Dataset section:
------------------------------

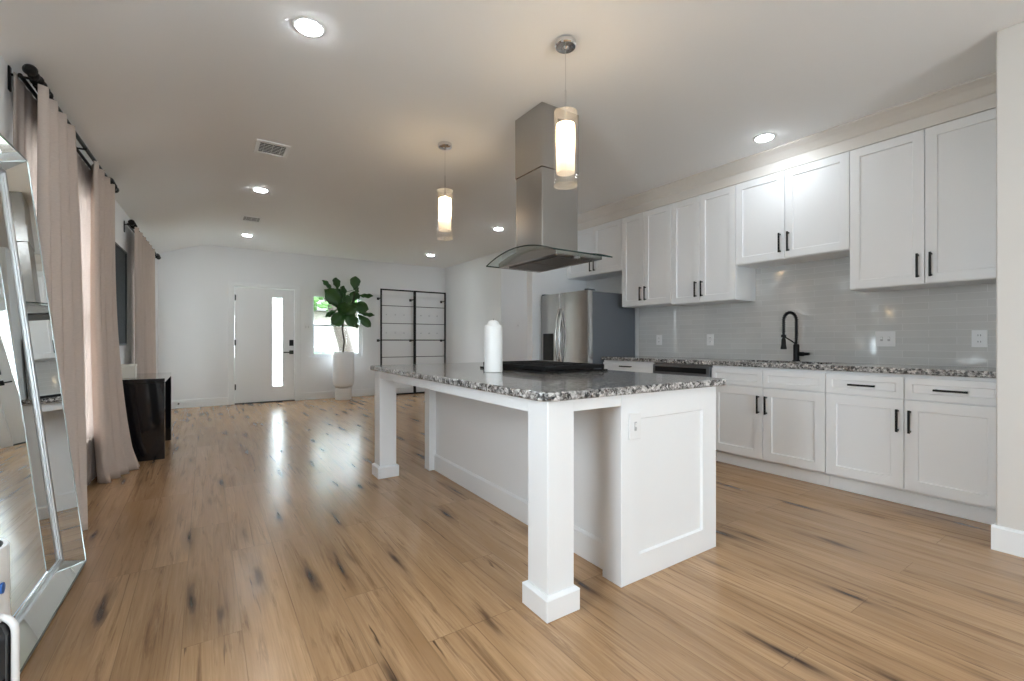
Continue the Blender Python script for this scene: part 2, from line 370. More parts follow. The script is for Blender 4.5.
# ------------------------------------------------------------------ mesh helpers
class MB:
    def __init__(s): s.bm = bmesh.new()
    def box(s, x0, x1, y0, y1, z0, z1, bev=0.0, seg=1):
        t = bmesh.new()
        bmesh.ops.create_cube(t, size=1)
        for v in t.verts:
            v.co = Vector((x0+(v.co.x+.5)*(x1-x0), y0+(v.co.y+.5)*(y1-y0), z0+(v.co.z+.5)*(z1-z0)))
        if bev > 0:
            bmesh.ops.bevel(t, geom=list(t.edges), offset=bev, segments=seg, affect='EDGES', profile=.5)
        s.merge(t); return s
    def merge(s, t, mat=None):
        if mat is not None: t.transform(mat)
        me = bpy.data.meshes.new('tmp'); t.to_mesh(me); t.free(); s.bm.from_mesh(me); bpy.data.meshes.remove(me)
    def lathe(s, prof, cx, cy, seg=40, axis='z', cz=0):
        rings = []
        for r, z in prof:
            ring = []
            for i in range(seg):
                a = 2*PI*i/seg; c, d = r*math.cos(a), r*math.sin(a)
                if axis == 'z': p = (cx+c, cy+d, cz+z)
                elif axis == 'x': p = (cx+z, cy+c, cz+d)
                else: p = (cx+c, cy+z, cz+d)
                ring.append(s.bm.verts.new(p))
            rings.append(ring)
        for a, b in zip(rings, rings[1:]):
            for i in range(seg): s.bm.faces.new((a[i], a[(i+1) % seg], b[(i+1) % seg], b[i]))
        for ring, (r, z) in ((rings[0], prof[0]), (rings[-1], prof[-1])):
            if r > 1e-5: s.bm.faces.new(ring)
        return s
    def tube(s, pts, r, seg=10, cap=True):
        pts = [Vector(p) for p in pts]; rs = r if isinstance(r, (list, tuple)) else [r]*len(pts)
        rings = []; prev = None
        for i, p in enumerate(pts):
            d = (pts[min(i+1, len(pts)-1)]-pts[max(i-1, 0)]).normalized()
            if prev is None:
                n = d.orthogonal().normalized()
            else:
                n = (prev-d*prev.dot(d)).normalized()
            prev = n; bn = d.cross(n)
            rings.append([s.bm.verts.new(p+(n*math.cos(2*PI*k/seg)+bn*math.sin(2*PI*k/seg))*rs[i]) for k in range(seg)])
        for a, b in zip(rings, rings[1:]):
            for k in range(seg): s.bm.faces.new((a[k], a[(k+1) % seg], b[(k+1) % seg], b[k]))
        if cap: s.bm.faces.new(rings[0]); s.bm.faces.new(rings[-1])
        return s
    def prism(s, poly, f0, f1):
        a = [s.bm.verts.new(f0(*p)) for p in poly]; b = [s.bm.verts.new(f1(*p)) for p in poly]
        n = len(poly)
        s.bm.faces.new(a); s.bm.faces.new(b)
        for i in range(n): s.bm.faces.new((a[i], a[(i+1) % n], b[(i+1) % n], b[i]))
        return s
    def grid(s, nu, nv, fn):
        g = [[s.bm.verts.new(fn(i/nu, j/nv)) for j in range(nv+1)] for i in range(nu+1)]
        for i in range(nu):
            for j in range(nv): s.bm.faces.new((g[i][j], g[i+1][j], g[i+1][j+1], g[i][j+1]))
        return s
    def shaker(s, mp, u0, u1, v0, v1, t=0.02, rail=0.06, rec=0.009, ch=0.004):
        # mp(u, v, d): d is the outward distance
        def R(a, d): return [s.bm.verts.new(mp(*p, d)) for p in ((u0+a, v0+a), (u1-a, v0+a), (u1-a, v1-a), (u0+a, v1-a))]
        e = 0.0015
        rings = [R(0, 0), R(0, t-e), R(e, t), R(rail, t), R(rail+ch, t-rec)]
        for a, b in zip(rings, rings[1:]):
            for i in range(4): s.bm.faces.new((a[i], a[(i+1) % 4], b[(i+1) % 4], b[i]))
        s.bm.faces.new(rings[0]); s.bm.faces.new(rings[-1])
        return s
    def walls(s, mp, us, vs, holes, d):
        us = sorted(us); vs = sorted(vs)
        solid = {}
        for i in range(len(us)-1):
            for j in range(len(vs)-1):
                cu, cv = (us[i]+us[i+1])/2, (vs[j]+vs[j+1])/2
                solid[i, j] = not any(h[0] < cu < h[1] and h[2] < cv < h[3] for h in holes)
        cache = {}
        def V(i, j, k):
            if (i, j, k) not in cache: cache[i, j, k] = s.bm.verts.new(mp(us[i], vs[j], d*k))
            return cache[i, j, k]
        for (i, j), f in solid.items():
            if not f: continue
            for k in (0, 1): s.bm.faces.new((V(i, j, k), V(i+1, j, k), V(i+1, j+1, k), V(i, j+1, k)))
            for di, dj, a, b in ((-1, 0, (i, j), (i, j+1)), (1, 0, (i+1, j), (i+1, j+1)), (0, -1, (i, j), (i+1, j)), (0, 1, (i, j+1), (i+1, j+1))):
                if not solid.get((i+di, j+dj), False):
                    s.bm.faces.new((V(*a, 0), V(*b, 0), V(*b, 1), V(*a, 1)))
        return s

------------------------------

Restate the whole listing above exactly, please, omitting every image.

Right answer:
Continue the Blender Python script for this scene: part 2, from line 370. More parts follow. The script is for Blender 4.5.
# ------------------------------------------------------------------ mesh helpers
class MB:
    def __init__(s): s.bm = bmesh.new()
    def box(s, x0, x1, y0, y1, z0, z1, bev=0.0, seg=1):
        t = bmesh.new()
        bmesh.ops.create_cube(t, size=1)
        for v in t.verts:
            v.co = Vector((x0+(v.co.x+.5)*(x1-x0), y0+(v.co.y+.5)*(y1-y0), z0+(v.co.z+.5)*(z1-z0)))
        if bev > 0:
            bmesh.ops.bevel(t, geom=list(t.edges), offset=bev, segments=seg, affect='EDGES', profile=.5)
        s.merge(t); return s
    def merge(s, t, mat=None):
        if mat is not None: t.transform(mat)
        me = bpy.data.meshes.new('tmp'); t.to_mesh(me); t.free(); s.bm.from_mesh(me); bpy.data.meshes.remove(me)
    def lathe(s, prof, cx, cy, seg=40, axis='z', cz=0):
        rings = []
        for r, z in prof:
            ring = []
            for i in range(seg):
                a = 2*PI*i/seg; c, d = r*math.cos(a), r*math.sin(a)
                if axis == 'z': p = (cx+c, cy+d, cz+z)
                elif axis == 'x': p = (cx+z, cy+c, cz+d)
                else: p = (cx+c, cy+z, cz+d)
                ring.append(s.bm.verts.new(p))
            rings.append(ring)
        for a, b in zip(rings, rings[1:]):
            for i in range(seg): s.bm.faces.new((a[i], a[(i+1) % seg], b[(i+1) % seg], b[i]))
        for ring, (r, z) in ((rings[0], prof[0]), (rings[-1], prof[-1])):
            if r > 1e-5: s.bm.faces.new(ring)
        return s
    def tube(s, pts, r, seg=10, cap=True):
        pts = [Vector(p) for p in pts]; rs = r if isinstance(r, (list, tuple)) else [r]*len(pts)
        rings = []; prev = None
        for i, p in enumerate(pts):
            d = (pts[min(i+1, len(pts)-1)]-pts[max(i-1, 0)]).normalized()
            if prev is None:
                n = d.orthogonal().normalized()
            else:
                n = (prev-d*prev.dot(d)).normalized()
            prev = n; bn = d.cross(n)
            rings.append([s.bm.verts.new(p+(n*math.cos(2*PI*k/seg)+bn*math.sin(2*PI*k/seg))*rs[i]) for k in range(seg)])
        for a, b in zip(rings, rings[1:]):
            for k in range(seg): s.bm.faces.new((a[k], a[(k+1) % seg], b[(k+1) % seg], b[k]))
        if cap: s.bm.faces.new(rings[0]); s.bm.faces.new(rings[-1])
        return s
    def prism(s, poly, f0, f1):
        a = [s.bm.verts.new(f0(*p)) for p in poly]; b = [s.bm.verts.new(f1(*p)) for p in poly]
        n = len(poly)
        s.bm.faces.new(a); s.bm.faces.new(b)
        for i in range(n): s.bm.faces.new((a[i], a[(i+1) % n], b[(i+1) % n], b[i]))
        return s
    def grid(s, nu, nv, fn):
        g = [[s.bm.verts.new(fn(i/nu, j/nv)) for j in range(nv+1)] for i in range(nu+1)]
        for i in range(nu):
            for j in range(nv): s.bm.faces.new((g[i][j], g[i+1][j], g[i+1][j+1], g[i][j+1]))
        return s
    def shaker(s, mp, u0, u1, v0, v1, t=0.02, rail=0.06, rec=0.009, ch=0.004):
        # mp(u, v, d): d is the outward distance
        def R(a, d): return [s.bm.verts.new(mp(*p, d)) for p in ((u0+a, v0+a), (u1-a, v0+a), (u1-a, v1-a), (u0+a, v1-a))]
        e = 0.0015
        rings = [R(0, 0), R(0, t-e), R(e, t), R(rail, t), R(rail+ch, t-rec)]
        for a, b in zip(rings, rings[1:]):
            for i in range(4): s.bm.faces.new((a[i], a[(i+1) % 4], b[(i+1) % 4], b[i]))
        s.bm.faces.new(rings[0]); s.bm.faces.new(rings[-1])
        return s
    def walls(s, mp, us, vs, holes, d):
        us = sorted(us); vs = sorted(vs)
        solid = {}
        for i in range(len(us)-1):
            for j in range(len(vs)-1):
                cu, cv = (us[i]+us[i+1])/2, (vs[j]+vs[j+1])/2
                solid[i, j] = not any(h[0] < cu < h[1] and h[2] < cv < h[3] for h in holes)
        cache = {}
        def V(i, j, k):
            if (i, j, k) not in cache: cache[i, j, k] = s.bm.verts.new(mp(us[i], vs[j], d*k))
            return cache[i, j, k]
        for (i, j), f in solid.items():
            if not f: continue
            for k in (0, 1): s.bm.faces.new((V(i, j, k), V(i+1, j, k), V(i+1, j+1, k), V(i, j+1, k)))
            for di, dj, a, b in ((-1, 0, (i, j), (i, j+1)), (1, 0, (i+1, j), (i+1, j+1)), (0, -1, (i, j), (i+1, j)), (0, 1, (i, j+1), (i+1, j+1))):
                if not solid.get((i+di, j+dj), False):
                    s.bm.faces.new((V(*a, 0), V(*b, 0), V(*b, 1), V(*a, 1)))
        return s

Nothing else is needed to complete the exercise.